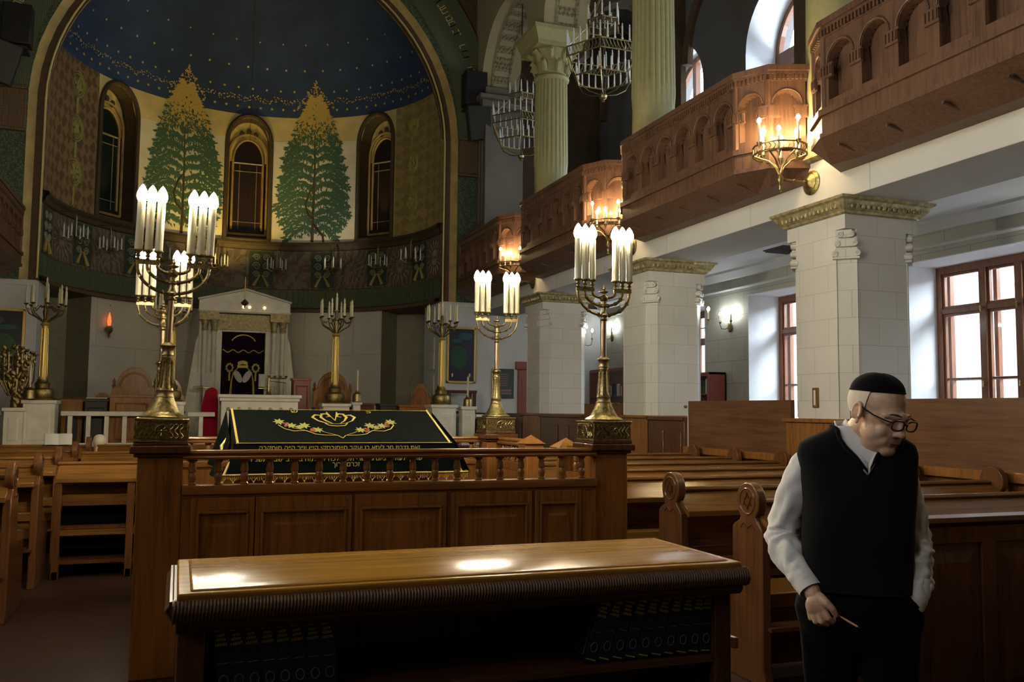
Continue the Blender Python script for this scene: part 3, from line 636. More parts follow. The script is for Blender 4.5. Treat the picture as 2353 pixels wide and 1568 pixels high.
def painted_tree(dc, label, seed):
    rnd = random.Random(seed); g = MB(); g2 = MB(); tr = MB(); K = math.degrees(1 / RA)
    tr.tube([wall_pt(dc + .4 * math.sin(z * 2) * .3, z) for z in [5.64 + i * .2 for i in range(17)]], [.05 - .0026 * i for i in range(17)], 5, flat=.2)
    tr.tube([wall_pt(dc + K * x, z) for x, z in ((0, 6.1), (.12, 5.95), (.25, 5.8), (.28, 5.64))], [.03, .035, .03, .03], 5)
    tr.tube([wall_pt(dc + K * x, z) for x, z in ((.02, 6.2), (-.15, 6.35), (-.22, 6.6), (-.12, 6.9), (0, 7.1))], [.03, .03, .028, .02, .01], 5)
    def leafstroke(mb, d, z, a, l, w):
        ca, sa = math.cos(a), math.sin(a)
        ps = [(0, 0), (l * .4, w), (l, 0), (l * .4, -w)]
        mb.add([wall_pt(d + K * (x * ca - y * sa), z + x * sa + y * ca, .013 + rnd.random() * .004) for x, y in ps], [(0, 1, 2, 3)])
    z = 5.92
    while z < 9.25:
        f = (z - 5.6) / 3.75; hw = .95 * ((.62 + 1.35 * f) if f < .28 else max(.05, (1 - ((f - .28) / .74) ** 2) ** .85))
        for s in (-1, 1):
            w = hw * rnd.uniform(.92, 1.05); n = int(8 + w * 30)
            for i in range(n):
                t = (i + .5) / n; x = s * w * t; zz = z + .15 * math.sin(PI * min(1, t * 1.2)) - .30 * w * t * t + rnd.uniform(-.02, .02)
                gp = max(0, min(1, (zz - 8.15) / .8))
                for k in range(4): leafstroke(g2 if rnd.random() < gp else g, dc + K * x, zz, -PI / 2 + rnd.uniform(-.8, .8), rnd.uniform(.08, .15), .024)
                leafstroke(g2 if rnd.random() < gp else g, dc + K * x, zz + .02, (0 if s > 0 else PI) + rnd.uniform(-.5, .3), .12, .028)
        z += rnd.uniform(.19, .25) if z < 8 else .15
    for i in range(900):
        zz = rnd.uniform(5.85, 9.0); f = (zz - 5.6) / 3.75; hw = .90 * ((.62 + 1.35 * f) if f < .28 else max(.05, (1 - ((f - .28) / .74) ** 2) ** .85)); x = rnd.uniform(-hw, hw)
        leafstroke(g2 if rnd.random() < max(0, min(1, (zz - 8.0) / .8)) else g, dc + K * x, zz - .1 * abs(x), rnd.uniform(-2.2, -.9), rnd.uniform(.06, .14), .022)
    for i in range(46): leafstroke(g2, dc + K * rnd.uniform(-.09, .09) * (1 - i / 60), 9.15 + i * .013, rnd.uniform(0, PI), .05, .014)
    for i in range(60):
        t = rnd.random(); s = rnd.choice((-1, 1)); leafstroke(g2, dc + s * K * (.48 * (1 - t)), 9.05 + .62 * t, rnd.uniform(0, 2 * PI), .045, .014)
    o = g.build('tree_foliage', 'tree_green', smooth=False); g2.build('tree_crown_gold', 'gold', o, smooth=False); tr.build('tree_trunk', 'tree_dark', o)
    o.name = 'painted_tree'; tag(o, label, 'mural')
painted_tree(-22.0, 'painted green and gold tree on apse wall above the left candelabra', 11)
painted_tree(24.0, 'painted green tree on apse wall between middle and right apse windows', 23)
md = MB()
for dc in (66.3, -66.0):
    K = math.degrees(1 / RA)
    for zz in (8.3, 7.35, 6.4):
        for rr in (.25, .20): md.tube([cp(dc + K * rr * math.cos(2 * PI * q / 20), zz + rr * 1.1 * math.sin(2 * PI * q / 20), RA - .012) for q in range(20)], .018, 5, closed=True, flat=.3)
        for q in range(14):
            a = rnd.uniform(0, 2 * PI); r0 = rnd.uniform(.02, .15); md.ball(cp(dc + K * r0 * math.cos(a), zz + r0 * math.sin(a), RA - .012), (.03, .012, .045), 6)
    md.tube([cp(dc, 5.7, RA - .012), cp(dc + .3, 6.1, RA - .012)], .02, 5); md.tube([cp(dc, 6.7, RA - .012), cp(dc, 7.05, RA - .012)], .03, 5); md.tube([cp(dc, 7.65, RA - .012), cp(dc, 8.0, RA - .012)], .03, 5)
struct(md.build('vine_medallions', 'leaf'))
# lower room of the apse
la = MB(); ringstrip(la, 0, 3.87, RA, RA, -54.6, 52.5, 30); struct(la.build('wall_apse_lower', 'apse_low', ang=60))
lr = MB()
for s, a in ((-1, -54.6), (1, 52.5)):
    p0 = cp(a, 0); jx = X0 + s * RA
    P = [(p0[0], p0[1]), (p0[0] + s * .55, p0[1] + .75), (jx + s * 1.1, 21.2), (jx, 20.4), (jx, T)]
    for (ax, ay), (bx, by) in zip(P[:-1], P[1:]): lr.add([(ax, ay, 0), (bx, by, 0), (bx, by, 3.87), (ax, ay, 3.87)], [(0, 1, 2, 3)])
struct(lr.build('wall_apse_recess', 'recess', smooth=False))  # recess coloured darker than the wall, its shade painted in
lj = MB()
for s in (-1, 1):
    jx = X0 + s * RA; lj.box(min(jx, jx - s * .02), T - .2, 0, max(jx, jx - s * .02), 20.38, 3.86)
struct(lj.build('wall_apse_jamb', 'plaster', smooth=False))
for z0, z1, y in ((2.4, 3.1, 19.7), (1.6, 2.25, 19.7)):
    m = MB().box(X0 + RA - .045, y - .28, z0, X0 + RA - .02, y + .28, z1); m.box(X0 + RA - .05, y - .3, z0 - .02, X0 + RA - .035, y + .3, z0)
    o = m.build('wall_plaque', 'apse_low', smooth=False); tag(o, 'grey inscribed stone plaque on white arch jamb, %s one' % ('upper' if z0 > 2 else 'lower'), 'plaque')
struct(MB().box(X0 - RA - .3, 16.4, 0, X0 + RA + .4, 24, .80).build('floor_dais', 'carpet', smooth=False))
struct(MB().box(X0 - 6, YA + .2, 13.0, X0 + 6, 24.5, 13.2).build('ceiling_roof_apse', 'brown', smooth=False))
struct(MB().add([(X0 - 6.5, 24.4, 0), (X0 + 6.5, 24.4, 0), (X0 + 6.5, 24.4, 13.2), (X0 - 6.5, 24.4, 13.2), (X0 - 6.5, 19.2, 0), (X0 - 6.5, 19.2, 13.2), (X0 + 6.5, 19.2, 0), (X0 + 6.5, 19.2, 13.2)], [(0, 1, 2, 3), (4, 0, 3, 5), (1, 6, 7, 2)]).build('wall_apse_outside', 'brown', smooth=False))
# wainscot panel wall between the piers, nave side, and front-wall wainscot
pw = MB(); pr = MB()
for a, b, z in ((3.95, 7.0, 1.63), (7.9, 9.95, 1.63), (11.82, 13.1, 1.60), (-1, 3.05, 1.63)):
    pw.box(XP + .02, a, 1.06, XP + .07, b, z); pr.box(XP - .06, a, .98, XP + .07, b, 1.06); pr.box(XP + .0, a, 0, XP + .07, b, .98)
    for k in range(int((b - a) / .62)): 
        y0 = a + .06 + k * .62; pr.box(XP - .012, y0, .2, XP, y0 + .5, .9)
struct(pw.build('wall_panel_screen', 'panel', smooth=False)); struct(pr.build('wall_wainscot', 'oak', bev=.006))
struct(MB().box(XP + .02, 9.95, .9, XP + .07, 9.97, 1.63).build('trim_8', 'plaster', smooth=False))
kb = MB().ball((XP - .02, 9.95, 1.56), .022, 10); struct(kb.build('trim_9', 'brass'))
ww_ = MB()
for a, b in ((9.97, 10.93), (13.1, 14.86), (15.75, 18.9)):
    ww_.box(XP - .03, a, 0, XP + .05, b, 1.38); ww_.box(XP - .06, a, 1.38, XP + .07, b, 1.43)
    for k in range(int((b - a) / .45)): ww_.box(XP - .045, a + .06 + k * .45, .25, XP - .03, a + .40 + k * .45, 1.25)
struct(ww_.build('wall_wainscot_aisle', 'oak_d', bev=.006))

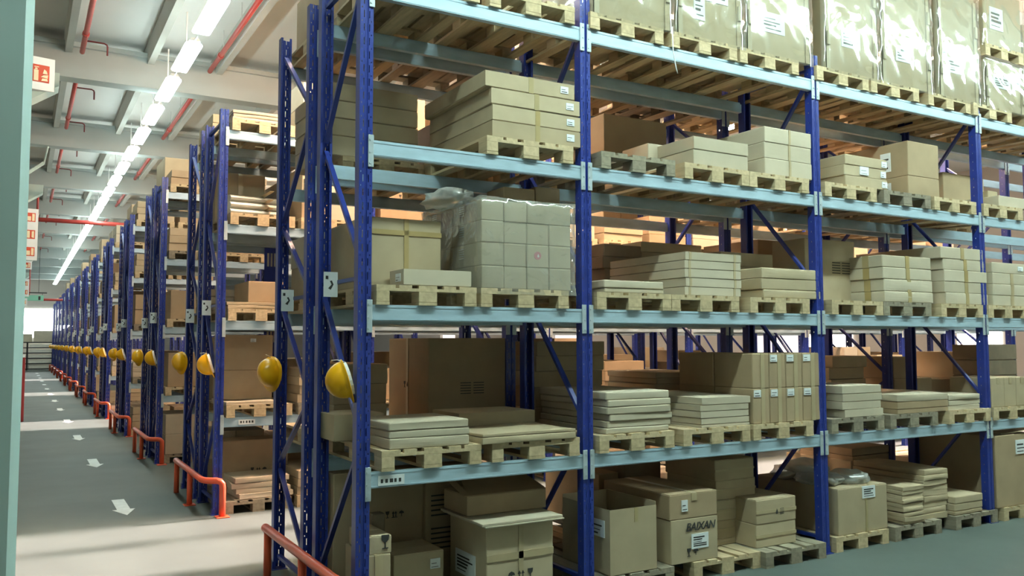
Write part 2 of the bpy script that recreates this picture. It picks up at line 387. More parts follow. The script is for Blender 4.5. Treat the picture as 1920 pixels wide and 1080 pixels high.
# ------------------------------------------------------------------ pallets and cartons
def pallet_parts():
    deck = MB(); y0, y1 = -.6, .6
    for x0, w in ((-.4, .145), (-.2275, .1), (-.0725, .145), (.1275, .1), (.255, .145)): deck.box(x0, x0+w, y0, y1, .122, .144)
    for ya in (-.6, -.0725, .455): deck.box(-.4, .4, ya, ya+.145, .100, .122)
    run = [MB().box(x0, x0+w, y0, y1, 0, .022) for x0, w in ((-.4, .1), (-.0725, .145), (.3, .1))]
    blk = {.1: MB().cbox(-.05, .05, -.0725, .0725, .022, .1, .003), .145: MB().cbox(-.0725, .0725, -.0725, .0725, .022, .1, .003)}
    return deck, run, blk
PALM = {}
for mk in ('wood', 'wood2'):
    deck, run, blk = pallet_parts()
    allm = MB()
    for q in [deck]+run: allm.add(q.v, q.f)
    for x, w in ((-.35, .1), (0, .145), (.35, .1)):
        for y in (-.5275, 0, .5275): q = blk[w]; allm.add([(p[0]+x, p[1]+y, p[2]) for p in q.v], q.f)
    PALM[mk] = (deck.mesh('deck', M[mk]), [q.mesh('bottom_board', M[mk]) for q in run], {w: q.mesh('block', M[mk]) for w, q in blk.items()}, allm.mesh('pallet', M[mk]))
def pallet(x, y, z, rz, label, grp, parts=True, mk='wood'):
    if not parts:
        return tag(put('pallet', PALM[mk][3], None, (x, y, z), rz), label, 'pallet', grp)
    r = thing('pallet', (x, y, z), label, 'pallet', grp, rz)
    put('deck', PALM[mk][0], r)
    for q in PALM[mk][1]: put('bottom_board', q, r)
    for px, w in ((-.35, .1), (0, .145), (.35, .1)):
        for py in (-.5275, 0, .5275): put('block', PALM[mk][2][w], r, (px, py, 0))
    return r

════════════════

- [YOUR GOAL]: Say the number of lines in the listing that hold "script", with no added words.

- [IN RESPONSE]: 2